A and B are currently negotiating to sell the property to C and E in the 20xx income year.
Relevant legislative provisions
Income Tax Assessment Act 1997 section 152-10
Income Tax Assessment Act 1997 section 152-35
Income Tax Assessment Act 1997 section 152-40
Income Tax Assessment Act 1997 section 328-125
Income Tax Assessment Act 1997 section 328-130
Reasons for decision
Meaning of when an entity is connected with you
Section 328-125 of the ITAA 1997, provides the meaning of connected with an entity. An entity is connected with another entity if:
• either entity controls the other entity; or
• both entities are controlled by the same third entity.
An entity controls another entity if it or its affiliate (or all of them together):
• owns, or has the right to acquire ownership of, interests in the other entity that give the right to receive at least 40% (the control percentage) of any distribution of income or capital by the other entity, or
• if the other entity is a partnership - the net income of the partnership, or
• if the other entity is a company, owns, or has the right to acquire ownership of, equity interests in the company that give at least 40% of the voting power in the company.
Meaning of affiliate
Section 328-130 of the ITAA 1997 explains that an affiliate is an individual who, in relation to their business affairs, acts or could reasonably be expected to act in accordance with your directions or wishes, or in concert with you. Whether a person acts, or could reasonably be expected to act, in accordance with the taxpayer's directions or wishes, or in concert with the taxpayer is a question of fact dependent on all the circumstances of the particular case. No single factor will necessarily be determinative. In certain circumstances an individual can be taken to be your affiliate.

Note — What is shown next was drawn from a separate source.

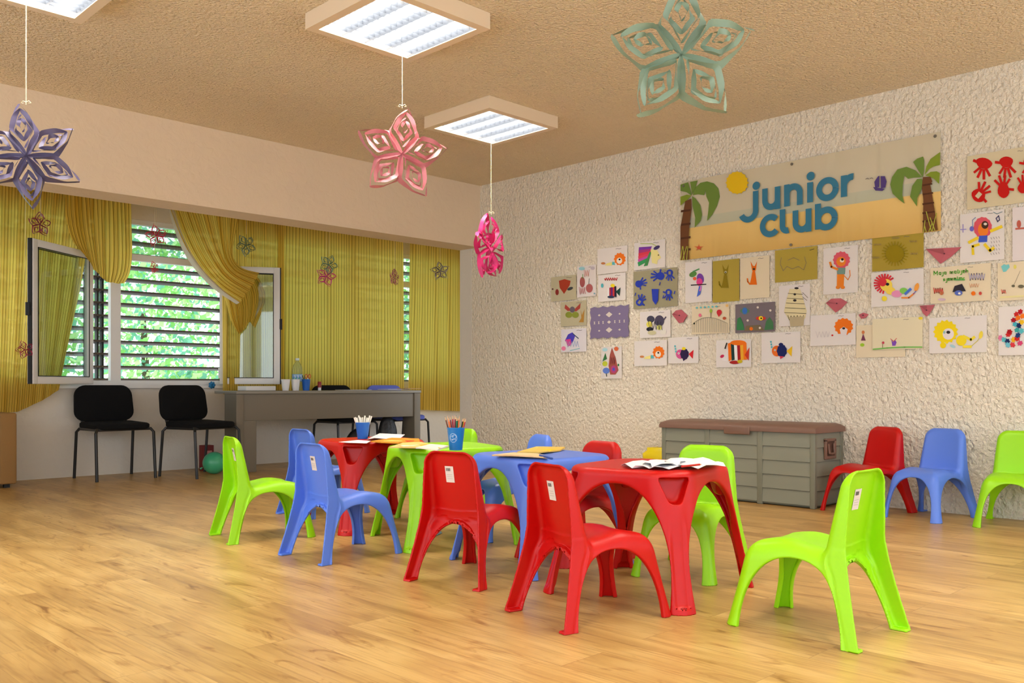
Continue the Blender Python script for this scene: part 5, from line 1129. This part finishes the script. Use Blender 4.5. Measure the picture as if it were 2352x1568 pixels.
ao, zo = wz(1055, 450); letter('letter_o', [arc(ao, zo, .060, 0, 360, 40)])
ar_, zt = wz(1165, 360); zb = wz(1165, 502)[1]; r = .058; letter('letter_r', [[(ar_, zt), (ar_, zb)], [(ar_, zt-.075)]+arc(ar_+r, zt-.075, r, 180, 82)])
ac, zc_ = wz(676, 692); letter('letter_c', [arc(ac, zc_, .062, 42, 322, 32)])
al, zt = wz(757, 585); zb = wz(757, 738)[1]; letter('letter_l', [[(al, zt), (al, zb+.045)]+arc(al+.035, zb+.045, .035, 180, 290, 12)])
L_u('letter_u', 843, 592, 930, 738)
ab, zt = wz(992, 548); zb = wz(992, 718)[1]; cb, zcb = wz(1048, 648); letter('letter_b', [[(ab, zt), (ab, zb)], arc(ab+.062, zb+.068, .060, 0, 360, 40)])
for u, v in ((1822, 378), (2151, 314), (1820, 563), (1574, 428)):
    b = MB(); a_, z_ = on_wall(u, v); M = Matrix.Translation((-.016, -a_, z_)) @ Matrix.Rotation(-PI/2, 4, 'Y'); b.lathe([(.001, .012), (.008, .012), (.010, .009), (.010, .006)], mat('eyelet_steel', (130, 126, 118), .3, metal=.8), 14, M, False); b.build('eyelet', ban)

# ------------------------------------------------------------------ daylight
wd = bpy.data.worlds.new('daylight'); S.world = wd; wd.use_nodes = True; bg = wd.node_tree.nodes['Background']
bg.inputs[0].default_value = (*lin((232, 240, 250)), 1); bg.inputs[1].default_value = 3.2
for nm, loc, rot, sx, sy in (('portal_left', (X0-.11, (Y0+YB0)/2, 1.4), (0, -PI/2, 0), 2.1, YB0-Y0), ('portal_back', ((X0+XR)/2, Y0-.11, 1.4), (PI/2, 0, 0), XR-X0, 2.1), ('portal_window', (3.0, YW+.16, 1.57), (-PI/2, 0, 0), 8.6, 1.53)):
    ld = bpy.data.lights.new(nm, 'AREA'); ld.shape = 'RECTANGLE'; ld.size = sx; ld.size_y = sy; ld.cycles.is_portal = True
    lo_ = bpy.data.objects.new(nm, ld); C.objects.link(lo_); lo_.location = loc; lo_.rotation_euler = rot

A spouse nor a child is not automatically your affiliate. You must consider whether they are acting according to your directions or wishes, or in concert with you, in relation to their business affairs.
Active Asset Test
Subsection 152-35(1) of the ITAA 1997 states that a CGT asset satisfies the active asset test if:
• you have owned the asset for 15 years or less and the asset was an active asset of yours for a total of at least half of the period owned; or
• you have owned the asset for more than 15 years and the asset was an active asset of yours for a total of at least 7.5 years.
Subsection 152-40(1) of the ITAA 1997 explains that a CGT asset is an active asset when you own the asset and it is used or ready to use in the course of carrying on a business that is carried on by you, your affiliate, or another connected entity.

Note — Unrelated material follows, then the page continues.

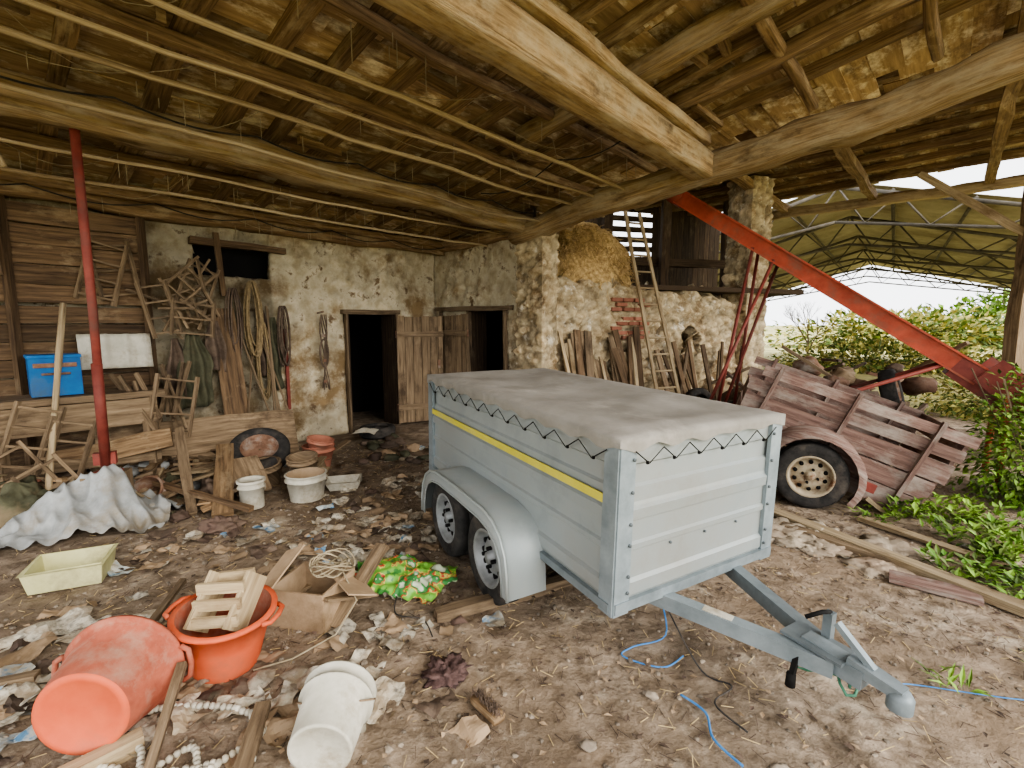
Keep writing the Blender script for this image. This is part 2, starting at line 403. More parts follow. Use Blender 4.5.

Subsection 152-40(4) of the ITAA 1997 explains that not all CGT assets are active assets. In particular, paragraph 152-40(4)(e) of the ITAA 1997 explains that an asset whose main use by you is to derive rent is not an active asset, as it is not used in the course of carrying on a business. Taxation Determination TD 2006/78: Income tax: capital gains: are there any circumstances in which the premises used in a business of providing accommodation for reward may satisfy the active asset test in section 152-35 of the Income Tax Assessment Act 1997 notwithstanding the exclusion in paragraph 152-40(4)(e) of the Income Tax Assessment Act 1997 for assets whose main use is to derive rent explains that in certain circumstances, the premises used in business of providing accommodation for reward will satisfy the active asset test in section 152-35 of the ITAA 1997, but it will depend on the particular circumstances of each case.

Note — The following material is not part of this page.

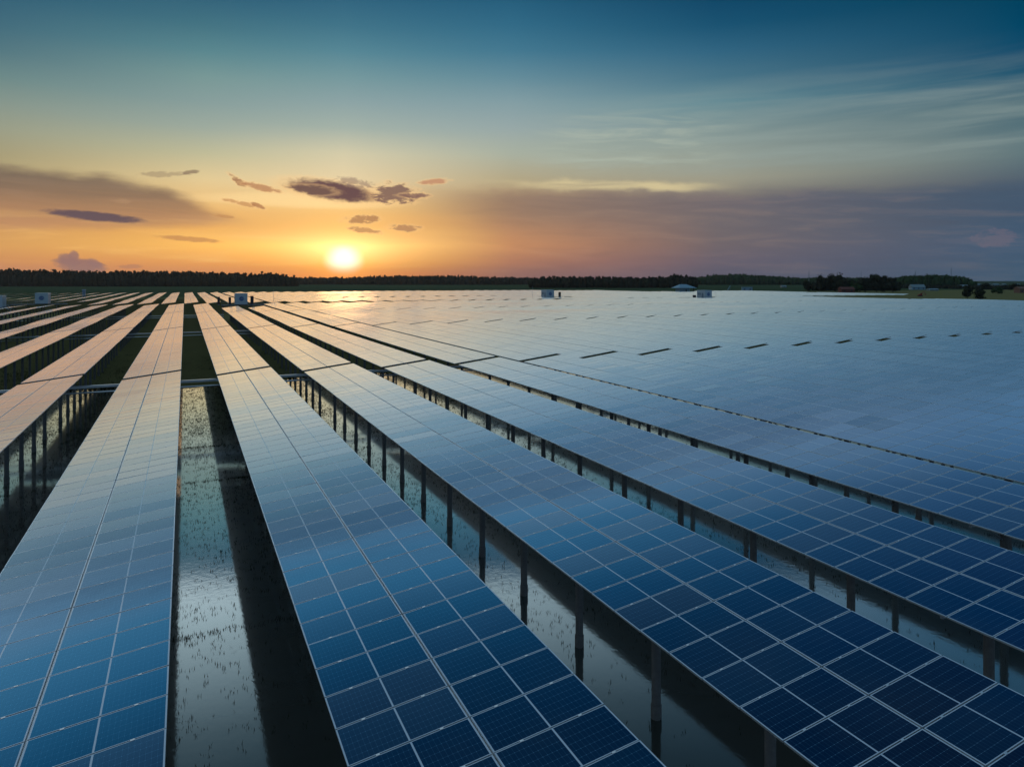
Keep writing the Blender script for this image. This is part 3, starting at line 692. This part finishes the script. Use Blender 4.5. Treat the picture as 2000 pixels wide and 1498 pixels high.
def cabin(X, Y, z, label, emblem='end', w_=3.4, l_=5.0, h=3.35, mass=True):
    e = link('inverter_cabin', None, None, (X, Y, z)); hw, hl = w_ / 2, l_ / 2
    b = MB(); b.box(-hw, hw, -hl, hl, .12, h)
    for yy in np.arange(-hl + .4, hl - .2, .42):
        b.box(-hw - .03, -hw + .002, yy, yy + .2, .3, h - .35); b.box(hw - .002, hw + .03, yy, yy + .2, .3, h - .35)
    link('body', b.mesh('body', [M_WHITE]), e)
    b = MB(); b.box(-hw - .06, hw + .06, -hl - .06, hl + .06, h + .001, h + .12); link('roof', b.mesh('roof', [M_WHITE]), e)
    b = MB(); b.box(-hw + .05, hw - .05, -hl + .05, hl - .05, -.02, .119); link('skid', b.mesh('skid', [M_DARK]), e)
    d = MB(); d.box(-hw - .055, -hw - .031, -1.5, -.5, .3, 2.35); dr = link('door', d.mesh('door', [M_GREY]), e)
    for yy in (.2, 1.15):
        v = MB(); v.box(-hw - .055, -hw - .031, yy, yy + .7, 1.6, 2.4)
        for i in range(5): v.box(-hw - .075, -hw - .054, yy + .04, yy + .66, 1.66 + i * .14, 1.72 + i * .14)
        link('louvre', v.mesh('louvre', [M_GREY]), e)
    # round emblem on the end: blue disc, pale ring, pale script letters
    b = MB(); b.bar((0, -hl - .03, h * .56), (0, -hl - .002, h * .56), .72, 28); em = link('emblem', b.mesh('emblem', [M_BLUE]), e)
    b = MB(); n = 28
    for i in range(n):
        a0, a1 = 2 * math.pi * i / n, 2 * math.pi * (i + 1) / n; zc = h * .56
        b.quad((.63 * cos(a0), -hl - .034, zc + .63 * sin(a0)), (.63 * cos(a1), -hl - .034, zc + .63 * sin(a1)), (.56 * cos(a1), -hl - .034, zc + .56 * sin(a1)), (.56 * cos(a0), -hl - .034, zc + .56 * sin(a0)))
    link('ring', b.mesh('ring', [M_WHITE]), em)
    cu = bpy.data.curves.new('letters', 'FONT'); cu.body = 'GE'; cu.size = .62; cu.align_x = 'CENTER'; cu.align_y = 'CENTER'; cu.extrude = .004; cu.shear = .25; cu.materials.append(M_WHITE)
    to = bpy.data.objects.new('tmp_text', cu); lm_ = bpy.data.meshes.new_from_object(to); bpy.data.objects.remove(to); lm_.name = 'letters'
    link('letters', lm_, em, (0, -hl - .038, h * .56), (R(90), 0, 0))
    return tag(e, label, 'cabin', 'white inverter cabins among the panels')
def platform(X, Y, x0, x1, label, yw=1.9, rail=True):
    e = link('service_platform', None, None, (X, Y, 0))
    b = MB(); b.box(x0, x1, -yw, yw, DK - .22, DK - .02); link('deck', b.mesh('deck', [M_DECK]), e)
    lm = MB(); lm.bar((0, 0, -.5), (0, 0, DK - .221), .12, 8); lmm = lm.mesh('leg', [M_CONC]); x = x0 + .4
    while x < x1:
        for yy in (-yw + .3, yw - .3): link('leg', lmm, e, (x, yy, 0))
        x += 4.
    if rail:
        b = MB()
        for zz in (.55, 1.05): b.bar((x0, -yw, DK + zz), (x1, -yw, DK + zz), .025, 5)
        x = x0
        while x <= x1: b.bar((x, -yw, DK - .02), (x, -yw, DK + 1.05), .025, 5); x += 1.6
        link('railing', b.mesh('railing', [M_STEEL]), e)
    return tag(e, label, 'platform', 'steel platforms under the cabins')
def sbox(X, Y, w_, h, label, d=.7):
    e = link('switch_box', None, None, (X, Y, DK)); b = MB(); b.box(-w_ / 2, w_ / 2, -d / 2, d / 2, .12, h); b.box(-w_ / 2 - .04, w_ / 2 + .04, -d / 2 - .04, d / 2 + .04, h + .001, h + .06)
    link('cabinet', b.mesh('cabinet', [M_DARK]), e); b = MB(); b.box(-w_ / 2 + .05, w_ / 2 - .05, -d / 2 + .05, d / 2 - .05, -.02, .119); link('plinth', b.mesh('plinth', [M_STEEL]), e)
    return tag(e, label, 'switch box', 'dark switch boxes beside the cabins')
def rod(X, Y, h, label, z=DK):
    b = MB(); b.bar((0, 0, -.02), (0, 0, h), .05, 6, r2=.03); b.box(-.15, .15, -.15, .15, -.02, .05); o = link('lightning_rod', b.mesh('lightning_rod', [M_STEEL]), None, (X, Y, z))
    return tag(o, label, 'rod', 'thin lightning rods by the cabins')
platform(16.5, 235.5, -6.5, 9.5, 'dark steel platform carrying the emblem cabin nearest the sun')
cabin(15.5, 235.6, DK, 'white cabin with a round blue emblem, left of the setting sun')
sbox(12.3, 234.6, .7, 2.3, 'short switch box right against the left side of the emblem cabin')
sbox(9.2, 235.2, .7, 2.4, 'lone switch box at the left end of the emblem cabin platform')
sbox(18.6, 234.6, .9, 2.6, 'switch box against the right side of the emblem cabin')
rod(26.2, 247, 4.4, 'thin rod right of the emblem cabin, below the sun')
platform(135.6, 262, -6.5, 9., 'dark steel platform under the middle cabin')
cabin(134.9, 262, DK, 'blue shaded cabin alone in the middle of the panel field')
sbox(140.2, 261.4, .8, 2.5, 'dark switch box right of the middle cabin')
rod(128., 262, 5., 'thin rod left of the middle cabin')
platform(186, 226.5, -10, 4.6, 'dark steel platform under the right hand cabin')
cabin(187, 226.5, DK, 'blue cabin with grilles, rightmost of those among the panels')
sbox(181.6, 226., 1.1, 1.5, 'squat switch box left of the rightmost cabin')
rod(192., 225.5, 3., 'short thin rod right of the rightmost cabin')
platform(-40, 270, -9, 6, 'bluish steel platform under the far left cabin')
cabin(-40.5, 270, DK, 'cabin at far left with one side lit orange by the sun')
cabin(-47.9, 247, DK - .3, 'cabin with a stair, cut by the left edge of the picture')
platform(-50, 247, -6, 4.2, 'steel platform cut by the left edge of the picture')
def stair(X, Y):
    b = MB()
    for i in range(9): b.box(i * .34, i * .34 + .3, -.5, .5, DK - .3 - i * .36, DK - .26 - i * .36)
    for yy in (-.5, .5): b.bar((0, yy, DK + .7), (3.1, yy, DK - 2.4), .05, 5); b.bar((0, yy, DK - .3), (3.1, yy, DK - 3.4), .06, 5)
    o = link('metal_stair', b.mesh('metal_stair', [M_STEEL]), None, (X, Y, 0)); tag(o, 'metal stair going down from the platform at the left edge', 'stair')
stair(-45.7, 247)
# shelter with a wide hipped roof behind the right cabin
def pavilion():
    X, Y = atD(1336, 430); e = link('shelter', None, None, (X, Y, 0)); rot = 0.
    zb = 2.9
    b = MB(); b.box(-4.6, 2.6, -2.2, 2.2, zb, 6.0); link('wall', b.mesh('wall', [M_ROOFB]), e)
    b = MB(); z0, z1 = 6.001, 8.2; v = [(-6.6, -4, z0), (6.6, -4, z0), (6.6, 4, z0), (-6.6, 4, z0), (-3.2, 0, z1), (1.6, 0, z1)]
    b.v = v; b.f = [(0, 1, 5, 4), (1, 2, 5), (2, 3, 4, 5), (3, 0, 4), (0, 3, 2, 1)]; b.m = [0] * 5; link('roof', b.mesh('roof', [M_ROOFB]), e)
    b = MB(); b.box(-7.5, 5.5, -3.2, 3.2, zb - .25, zb - .01); link('deck', b.mesh('deck', [M_DECK]), e)
    for x in (4.9,):
        for y in (-2.9, 2.9): b = MB(); b.bar((x, y, 0), (x, y, 6.), .3, 8); link('post', b.mesh('post', [M_DARK]), e)
    b = MB(); b.box(-.6, .4, -2.24, -2.201, zb + .05, zb + 2.1); link('door', b.mesh('door', [M_DWIN]), e)
    tag(e, 'small building with a wide blue hipped roof beyond the rightmost cabin', 'shelter')
pavilion()

def house(x, ybase, wpx, hwall, hroof, wall, roof, label, cat='house', depth=7., name='house', flat=False):
    X, Y = at(x, ybase); D = X * sin(YAW) + Y * cos(YAW); W = wpx / F * D
    e = link(name, None, None, (X, Y, .15), (0, 0, -YAW)); h = W / 2; d = depth / 2
    b = MB(); b.box(-h + .3, h - .3, -d, d, -.2, hwall); link('wall', b.mesh('wall', [wall]), e)
    b = MB()
    if flat: b.box(-h, h, -d - .3, d + .3, hwall + .001, hwall + .3)
    else:
        z0, z1 = hwall + .001, hwall + hroof; b.v = [(-h, -d - .6, z0), (h, -d - .6, z0), (h, d + .6, z0), (-h, d + .6, z0), (-h, 0, z1), (h, 0, z1)]
        b.f = [(0, 1, 5, 4), (2, 3, 4, 5), (1, 2, 5), (3, 0, 4), (0, 3, 2, 1)]; b.m = [0] * 5
    link('roof', b.mesh('roof', [roof]), e)
    nwin = max(1, int(W // 4))
    for i in range(nwin):
        xx = -h + (i + .5) * W / nwin; b = MB(); b.box(xx - .55, xx + .55, -d - .03, -d - .001, .8, min(hwall - .2, 2.1)); link('window', b.mesh('window', [M_DWIN]), e)
    return tag(e, label, cat, 'buildings on the far bank')
house(1791, 566, 27, 2.6, 3.2, M_ROOFB, M_ROOFW, 'long shed with a pale blue roof below the wooded knoll')
house(1821, 568, 18, 1.4, .9, M_ROOFW, M_ROOFW, 'low white roof right of the long pale shed')
house(1868, 563, 8, 2.4, 1.4, M_ROOFW, M_ROOFW, 'tiny pale hut left of the grey roofed house at the knoll foot')
house(1882, 563.5, 14, 2.6, 2.0, M_GREY, M_ROOFW, 'grey roofed house at the right foot of the wooded knoll')
house(1904, 565, 12, 2.2, 1.3, M_ROOFB, M_ROOFW, 'small bluish house between the two dark bushes')
house(1653, 571.5, 27, 2.9, 1.9, M_BRICK, M_BRICK, 'brick red shed in front of the dark tree clump')
house(1996, 572.5, 22, 3.6, 1.6, M_PINK, M_PINK, 'brownish building at the right edge of the picture')
house(1459, 568, 21, 3.4, .3, M_ROOFB, M_ROOFB, 'flat blue container hut on the bank beyond the panels', 'hut', 3., 'hut', True)
house(1530, 562, 10, 2., 1.2, M_ROOFW, M_ROOFW, 'tiny hut with a pale roof in the green field, middle right')
for i, (x, wd_, lb) in enumerate([(1908, 14, 'leftmost white building of the distant town'), (1929, 9, 'second white building of the distant town'), (1944, 11, 'white building of the distant town right of the round tree'), (1960, 7, 'smallest white building of the distant town'), (1987, 6, 'last white building of the distant town at right')]):
    house(x, 559.5, wd_, 3., 1.5, M_ROOFW, M_ROOFW, lb, 'building')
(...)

Application to your circumstances
In the 20xx income year, the Company acquired the property. The Company has been using the property in carrying on its business from the acquisition date to current date. At the time of acquisition, A and B were the directors of the company. In the 20xx income year, C, D, E and F acquired all the shares of the Company from A and B.
They acquired the shares with the condition that A and B would retain control of all aspects of the Company for an agreed additional period. A and B continued to live on-site and remain available full time for the business. They had effectively remained in control of decisions concerning the business operations. The Company has acted in accordance with A and B 's directions in relation to the affairs of the business.
As A and B were in control of the business affairs, the Company is an entity that is connected with A and B between the 20xx income year and the 20xx income years. Subsequently, for the additional period in the 20xx income year, the Company is an affiliate of A and B as the business was operated in concert with them.
Notwithstanding the exclusion in paragraph 152-40(4)(e) of the ITAA 1997, the relationship between the business ran by A and B and their customers are not that of a landlord/tenant, under a lease agreement. Accordingly, the income derived is not rent.
A and B have owned the property for more than 15 years. The property has been used in the business carried on by Company XYZ for at least 7.5 years. Accordingly, the property is an active asset of A and B for the purpose of section 152-10(1)(d) of the ITAA 1997.
Further issues for consideration
This ruling has not fully considered your eligibility for the small business CGT concessions. You should ensure that you satisfy the relevant basic conditions for the concessions. More information is available on our website www.ato.gov.au using keywords 'concessions for small business' to search.